Think of this situation like triage. For instance,
- There are questions which will be bad regardless of the edits made to it.
- There are questions which will be good regardless of the edits made to it.
- There are questions which edits will make a positive difference for it if applied.
This is one of those cases that the question will always be bad. Let's walk through how.
First, this is the only thing written in the question:
THIS GIVE ERROR HOW TO RESOLE PLEASE EXPLAI IT EASILY BECAUSE I AM A NEW PROGRAMMER
Ignoring the caps, here's what we know:
- The code gives an error
- They don't understand what the error actually is
- They want us to explain what the error is
That's closeable as "too broad" on any given day by itself.

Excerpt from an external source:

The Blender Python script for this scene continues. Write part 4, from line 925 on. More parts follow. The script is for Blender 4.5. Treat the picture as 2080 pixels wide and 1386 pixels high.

Now, to the code they "attached". This is reproduced as closely as I can do the original format:
#include<stdio.h>
int main( )
{
int a, b, c, sum ;
printf ( "\nEnter any three numbers " ) ;
scanf ( "%d %d %d", &a, &b, &c ) ;
sum = calsum ( a, b, c) ;
printf ( "\nSum = %d", sum );
}
calsum( x, y, z )
int x, y, z ;
{
int d;
d = x + y + z;
return ( d );
}
Doesn't look like it's going to compile which means this is a compilation error, and a fairly basic one at that. Most editors would inform you of this and the compiler would also tell you what's going on. I'll admit though that I get different errors from this code than I would from the OP, but that doesn't mean that the question is redeemable because of it.
Questions should get some kind of grace period to improve themselves, which is what closing it does. This question can't be improved regardless of who edits it.